We learned about beta testing and how stupid it was to test the signs in your own building. The signs worked great inside, but failed outside. This is because we never tested outside the building and JCPenney was using strong fluorescent lights which caused our product to fail. We had to redesign all the way down to the chemistry to make everything work.

We used pagers to communicate with the signs and in most of the locations there wasn’t enough range or there were steel beams inside the stores where the pagers wouldn’t work. Stacks of cans or metal would mess up the wireless. The stores don’t really have good coverage on the countryside, which is where most of them are located.

We finally got 100 locations installed. We did everything ourselves, from wireless to software, even though it was outside our core. We also added a feature for immediate screen changing. “You can change the advertising at any second!” was the idea. So we gave these to the first customer and we watched them use the software and after two weeks they hadn’t even logged in! We called them and told them that you can change the message anytime and they said they only change it once per quarter.  

They really didn’t want dynamic signs and they also didn’t have anyone available to change the signs daily. We completely misunderstood the market requirements. It was a real series of lessons: the danger of raising a lot of capital, finance driving strategy, and not asking the customer upfront about what they wanted.


We have been working with E Ink since 2007 and have built both indoor and outdoor signage products quite successfully. What are your views on the future of e-paper signage?

I see new display tech ideas all the time, so maybe 10 to 15 years there will be a new form of ePaper. The biggest change coming in the near term is that E Ink is getting closer to full color. The image is pretty good but it takes a minute to update, so it is perfect for signage. I believe it will open up a large market for advertising. That is why I’ve invested in Soofa, they are doing good work with smart city signage and community bulletin boards. This type of business will get a spike when color is out and it will be great for ePaper.


Our Joan brand is marketed worldwide. What are your thoughts on Joan and our use of E Ink technology?

I love the idea of Joan. It’s something different, more professional, sharper looking. It is easy to install, plus people don’t want to walk up to another LCD. You need low power electronics to drive all that, which is something only ePaper can do. It is clear you have done a fabulous job with wireless, drive and display.


How important was marketing to you at E Ink? How did you market your products?
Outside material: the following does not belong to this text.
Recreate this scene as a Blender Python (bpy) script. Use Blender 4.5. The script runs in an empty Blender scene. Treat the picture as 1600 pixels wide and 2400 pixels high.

Obviously, marketing was critical. We had a bold idea long before we had a product, and ePaper was a technology that could affect the news media, so we had tremendous coverage from newspapers and also TV, radio, and magazines. E Ink received hundreds of millions of positive brand impressions and instilled confidence in investors that big change is coming. I would say the company would not have existed without the publicity.

When you are a new component technology, you must hope that someone takes the risk and builds a device with your technology which in turn creates a market. Sri Peruvemba and our marketing team came up with brilliant and unique demos of what you could do with our technology and brought them to trade shows so that people could touch, feel and see what this is all about. This is what caused our future customers to imagine the possibilities.


You orchestrated one of the best exits in the display industry. What were the key ingredients and decisions you made that enabled this?

What is a good exit? It’s not just receiving a check. As I look back ten years later, what makes me feel good about the exit is that the business remains strong and the acquirer got a good deal, just as we did. What most fills my heart is that the acquiring company kept it intact. They didn’t move E Ink’s factory from Boston to Asia, even though the business relies on manufacturing. In the years after the sale, they invested even further in Boston, expanded the factory, and added new employees. It is a pleasure to see that 21 years after we founded E Ink, it is still going strong.

If I were a young display scientist, I would think hard about what new products can only exist with my technology, rather than going head to head with existing technologies. It was important for us to create a new product category. If a new display tech goes after existing markets like TV, it might drive a lot of revenue quickly, but not sustainable profits. Like airlines, the LCD industry as a whole makes money some years, but not in others. On average it (LCD) hasn’t been that profitable an industry in the long term. To build a profitable business you have to find that one distinct application and add real value to it. When you serve the customer with a uniquely better solution, you are important to that customer and you can be rewarded with a steady flow of reasonable profits.